Prompt => Every line with the string "Treat" should be gathered.

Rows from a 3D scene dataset
┌──

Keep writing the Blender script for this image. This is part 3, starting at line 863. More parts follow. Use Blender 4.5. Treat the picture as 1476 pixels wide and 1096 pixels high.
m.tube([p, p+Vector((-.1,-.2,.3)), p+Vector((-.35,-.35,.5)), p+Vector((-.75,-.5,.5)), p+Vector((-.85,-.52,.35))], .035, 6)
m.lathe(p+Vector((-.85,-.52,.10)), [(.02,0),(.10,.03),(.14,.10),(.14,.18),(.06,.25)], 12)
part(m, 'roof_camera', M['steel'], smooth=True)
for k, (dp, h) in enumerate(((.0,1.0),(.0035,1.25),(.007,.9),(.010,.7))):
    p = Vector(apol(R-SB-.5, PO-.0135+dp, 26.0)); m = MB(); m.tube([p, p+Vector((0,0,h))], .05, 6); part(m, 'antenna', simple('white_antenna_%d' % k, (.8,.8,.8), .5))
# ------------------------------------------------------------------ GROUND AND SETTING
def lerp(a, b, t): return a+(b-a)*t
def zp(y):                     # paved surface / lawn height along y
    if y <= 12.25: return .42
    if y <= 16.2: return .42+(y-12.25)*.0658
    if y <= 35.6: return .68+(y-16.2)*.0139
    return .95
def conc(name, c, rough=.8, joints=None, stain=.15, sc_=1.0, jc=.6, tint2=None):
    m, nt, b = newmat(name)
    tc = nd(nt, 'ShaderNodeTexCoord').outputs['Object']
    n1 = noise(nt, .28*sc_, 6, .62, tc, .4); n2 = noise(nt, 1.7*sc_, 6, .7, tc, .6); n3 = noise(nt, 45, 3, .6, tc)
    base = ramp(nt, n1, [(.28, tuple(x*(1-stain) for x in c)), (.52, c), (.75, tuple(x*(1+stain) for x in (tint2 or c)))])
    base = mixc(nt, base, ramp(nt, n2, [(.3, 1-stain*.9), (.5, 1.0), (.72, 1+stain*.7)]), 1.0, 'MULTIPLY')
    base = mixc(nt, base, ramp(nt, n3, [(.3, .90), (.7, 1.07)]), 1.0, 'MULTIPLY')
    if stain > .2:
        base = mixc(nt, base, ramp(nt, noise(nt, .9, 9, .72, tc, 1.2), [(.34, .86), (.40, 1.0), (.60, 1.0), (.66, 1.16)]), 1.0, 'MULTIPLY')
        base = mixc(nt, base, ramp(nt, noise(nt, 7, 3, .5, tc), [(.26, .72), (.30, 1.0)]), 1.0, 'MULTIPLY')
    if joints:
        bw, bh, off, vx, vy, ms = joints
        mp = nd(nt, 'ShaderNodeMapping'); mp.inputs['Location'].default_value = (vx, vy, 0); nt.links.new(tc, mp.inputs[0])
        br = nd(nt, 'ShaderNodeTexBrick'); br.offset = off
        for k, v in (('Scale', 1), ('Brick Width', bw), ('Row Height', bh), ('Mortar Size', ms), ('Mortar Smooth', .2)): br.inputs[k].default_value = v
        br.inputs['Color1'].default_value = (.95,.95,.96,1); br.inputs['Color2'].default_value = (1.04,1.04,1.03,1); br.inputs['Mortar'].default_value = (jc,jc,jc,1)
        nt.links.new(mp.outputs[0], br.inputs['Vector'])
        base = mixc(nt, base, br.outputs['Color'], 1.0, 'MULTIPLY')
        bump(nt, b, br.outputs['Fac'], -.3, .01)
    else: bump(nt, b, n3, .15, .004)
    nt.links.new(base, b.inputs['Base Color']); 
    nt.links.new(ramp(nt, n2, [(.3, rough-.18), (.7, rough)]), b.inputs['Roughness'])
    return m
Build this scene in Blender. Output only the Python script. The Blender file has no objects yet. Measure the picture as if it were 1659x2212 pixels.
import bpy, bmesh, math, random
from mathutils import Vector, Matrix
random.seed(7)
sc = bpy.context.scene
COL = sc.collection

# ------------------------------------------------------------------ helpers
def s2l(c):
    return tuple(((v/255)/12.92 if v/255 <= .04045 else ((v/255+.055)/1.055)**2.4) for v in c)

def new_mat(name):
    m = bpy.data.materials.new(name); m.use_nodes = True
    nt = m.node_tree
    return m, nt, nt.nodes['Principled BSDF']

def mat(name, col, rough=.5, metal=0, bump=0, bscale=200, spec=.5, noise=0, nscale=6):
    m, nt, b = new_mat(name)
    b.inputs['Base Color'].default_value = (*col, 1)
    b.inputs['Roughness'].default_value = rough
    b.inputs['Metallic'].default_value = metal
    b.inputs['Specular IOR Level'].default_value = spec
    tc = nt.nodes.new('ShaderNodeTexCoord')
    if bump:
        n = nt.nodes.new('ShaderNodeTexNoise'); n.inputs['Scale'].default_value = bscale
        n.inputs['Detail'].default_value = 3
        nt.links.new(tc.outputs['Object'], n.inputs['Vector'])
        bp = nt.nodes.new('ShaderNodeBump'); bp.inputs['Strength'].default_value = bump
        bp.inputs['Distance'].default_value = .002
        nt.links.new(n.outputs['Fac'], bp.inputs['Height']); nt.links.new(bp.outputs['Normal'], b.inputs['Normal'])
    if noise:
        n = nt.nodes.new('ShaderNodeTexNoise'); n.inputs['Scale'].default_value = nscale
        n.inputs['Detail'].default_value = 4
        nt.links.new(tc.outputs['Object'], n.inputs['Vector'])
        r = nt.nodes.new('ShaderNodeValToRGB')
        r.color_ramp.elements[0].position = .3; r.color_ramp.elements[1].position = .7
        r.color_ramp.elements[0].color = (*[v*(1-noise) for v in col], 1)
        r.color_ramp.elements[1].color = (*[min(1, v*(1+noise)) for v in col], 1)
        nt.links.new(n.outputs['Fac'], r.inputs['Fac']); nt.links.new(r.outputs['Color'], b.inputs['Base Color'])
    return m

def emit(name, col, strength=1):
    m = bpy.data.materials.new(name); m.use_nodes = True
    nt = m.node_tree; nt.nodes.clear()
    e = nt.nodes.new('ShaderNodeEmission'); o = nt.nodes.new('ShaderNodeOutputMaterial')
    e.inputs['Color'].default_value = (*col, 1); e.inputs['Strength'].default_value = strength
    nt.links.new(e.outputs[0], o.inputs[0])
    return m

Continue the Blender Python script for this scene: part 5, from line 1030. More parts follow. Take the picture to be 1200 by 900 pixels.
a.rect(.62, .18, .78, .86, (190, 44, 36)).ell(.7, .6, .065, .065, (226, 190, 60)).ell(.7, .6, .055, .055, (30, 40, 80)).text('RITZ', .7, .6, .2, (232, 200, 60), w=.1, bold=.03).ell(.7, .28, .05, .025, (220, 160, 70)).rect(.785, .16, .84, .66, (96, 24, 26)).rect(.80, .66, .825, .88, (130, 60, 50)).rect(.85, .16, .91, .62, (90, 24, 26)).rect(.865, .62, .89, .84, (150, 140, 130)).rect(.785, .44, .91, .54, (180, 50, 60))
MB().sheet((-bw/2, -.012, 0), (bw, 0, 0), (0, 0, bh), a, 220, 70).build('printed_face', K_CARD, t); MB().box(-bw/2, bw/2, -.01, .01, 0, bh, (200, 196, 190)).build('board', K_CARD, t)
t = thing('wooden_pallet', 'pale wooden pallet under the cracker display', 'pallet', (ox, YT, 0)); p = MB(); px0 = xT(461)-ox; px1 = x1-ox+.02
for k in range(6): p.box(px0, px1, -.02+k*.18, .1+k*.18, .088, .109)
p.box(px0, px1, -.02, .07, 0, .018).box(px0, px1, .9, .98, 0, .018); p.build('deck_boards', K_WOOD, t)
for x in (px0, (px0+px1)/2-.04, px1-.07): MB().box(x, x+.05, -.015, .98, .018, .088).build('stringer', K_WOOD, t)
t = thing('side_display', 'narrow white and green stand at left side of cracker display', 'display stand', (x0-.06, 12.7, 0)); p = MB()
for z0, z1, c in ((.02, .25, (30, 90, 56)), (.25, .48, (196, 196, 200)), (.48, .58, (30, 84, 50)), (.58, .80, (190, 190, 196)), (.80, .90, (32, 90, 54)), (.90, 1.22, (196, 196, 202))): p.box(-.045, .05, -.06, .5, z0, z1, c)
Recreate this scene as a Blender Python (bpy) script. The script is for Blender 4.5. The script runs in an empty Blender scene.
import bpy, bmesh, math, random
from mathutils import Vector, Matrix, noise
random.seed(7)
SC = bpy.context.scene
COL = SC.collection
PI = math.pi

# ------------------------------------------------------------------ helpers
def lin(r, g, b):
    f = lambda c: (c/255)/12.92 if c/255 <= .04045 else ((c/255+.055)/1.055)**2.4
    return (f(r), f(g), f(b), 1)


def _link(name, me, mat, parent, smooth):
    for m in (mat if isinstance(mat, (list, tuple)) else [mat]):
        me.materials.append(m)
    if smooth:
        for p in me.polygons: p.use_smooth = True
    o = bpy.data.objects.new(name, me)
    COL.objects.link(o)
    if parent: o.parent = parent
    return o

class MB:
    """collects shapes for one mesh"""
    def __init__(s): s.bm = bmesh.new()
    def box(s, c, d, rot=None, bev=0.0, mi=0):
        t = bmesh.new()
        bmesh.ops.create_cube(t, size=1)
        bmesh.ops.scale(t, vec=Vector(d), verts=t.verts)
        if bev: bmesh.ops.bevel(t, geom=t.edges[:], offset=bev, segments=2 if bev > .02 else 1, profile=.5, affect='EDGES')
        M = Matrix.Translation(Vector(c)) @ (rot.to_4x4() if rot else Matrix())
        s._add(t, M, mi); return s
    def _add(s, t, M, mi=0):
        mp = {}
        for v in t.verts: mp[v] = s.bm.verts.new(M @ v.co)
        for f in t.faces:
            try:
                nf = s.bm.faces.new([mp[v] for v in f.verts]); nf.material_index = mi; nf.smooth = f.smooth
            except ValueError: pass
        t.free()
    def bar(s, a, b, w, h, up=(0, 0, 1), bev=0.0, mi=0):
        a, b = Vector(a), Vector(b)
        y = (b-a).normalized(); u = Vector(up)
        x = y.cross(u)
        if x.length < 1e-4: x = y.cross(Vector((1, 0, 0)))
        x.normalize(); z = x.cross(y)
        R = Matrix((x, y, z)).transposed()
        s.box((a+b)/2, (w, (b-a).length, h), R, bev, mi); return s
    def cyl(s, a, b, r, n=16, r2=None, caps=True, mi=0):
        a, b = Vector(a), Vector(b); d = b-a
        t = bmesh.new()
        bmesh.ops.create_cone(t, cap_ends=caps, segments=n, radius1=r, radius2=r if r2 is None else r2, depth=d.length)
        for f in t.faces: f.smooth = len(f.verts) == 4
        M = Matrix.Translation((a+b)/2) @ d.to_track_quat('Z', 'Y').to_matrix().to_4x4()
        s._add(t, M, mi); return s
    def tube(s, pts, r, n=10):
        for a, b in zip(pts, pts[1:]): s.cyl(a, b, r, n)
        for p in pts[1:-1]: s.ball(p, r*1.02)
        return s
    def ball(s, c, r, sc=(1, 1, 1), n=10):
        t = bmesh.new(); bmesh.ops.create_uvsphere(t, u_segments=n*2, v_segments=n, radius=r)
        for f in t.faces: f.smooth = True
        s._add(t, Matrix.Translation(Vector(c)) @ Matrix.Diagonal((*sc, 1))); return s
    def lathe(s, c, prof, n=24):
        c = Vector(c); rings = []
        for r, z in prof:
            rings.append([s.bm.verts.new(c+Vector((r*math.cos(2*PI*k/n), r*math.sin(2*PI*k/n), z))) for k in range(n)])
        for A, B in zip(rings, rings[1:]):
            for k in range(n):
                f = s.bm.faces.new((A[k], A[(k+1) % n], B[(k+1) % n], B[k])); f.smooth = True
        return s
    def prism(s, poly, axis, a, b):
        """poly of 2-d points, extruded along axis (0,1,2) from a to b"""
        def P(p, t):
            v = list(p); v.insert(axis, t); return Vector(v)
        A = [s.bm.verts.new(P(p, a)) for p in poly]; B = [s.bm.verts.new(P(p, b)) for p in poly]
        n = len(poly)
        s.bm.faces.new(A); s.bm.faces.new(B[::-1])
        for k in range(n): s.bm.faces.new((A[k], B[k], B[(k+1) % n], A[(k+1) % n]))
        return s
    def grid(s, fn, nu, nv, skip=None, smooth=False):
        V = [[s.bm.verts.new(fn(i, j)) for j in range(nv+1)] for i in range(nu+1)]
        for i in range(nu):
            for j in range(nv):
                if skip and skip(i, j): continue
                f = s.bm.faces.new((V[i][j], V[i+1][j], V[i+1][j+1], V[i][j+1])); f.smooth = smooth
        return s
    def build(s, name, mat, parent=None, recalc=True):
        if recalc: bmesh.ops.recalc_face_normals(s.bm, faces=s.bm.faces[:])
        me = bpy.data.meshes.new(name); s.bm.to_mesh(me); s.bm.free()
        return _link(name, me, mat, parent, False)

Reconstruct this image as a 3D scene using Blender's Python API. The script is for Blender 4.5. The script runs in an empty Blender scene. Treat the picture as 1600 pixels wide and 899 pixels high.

└──

Response to this task =>
Keep writing the Blender script for this image. This is part 3, starting at line 863. More parts follow. Use Blender 4.5. Treat the picture as 1476 pixels wide and 1096 pixels high.
Reconstruct this image as a 3D scene using Blender's Python API. The script is for Blender 4.5. The script runs in an empty Blender scene. Treat the picture as 1600 pixels wide and 899 pixels high.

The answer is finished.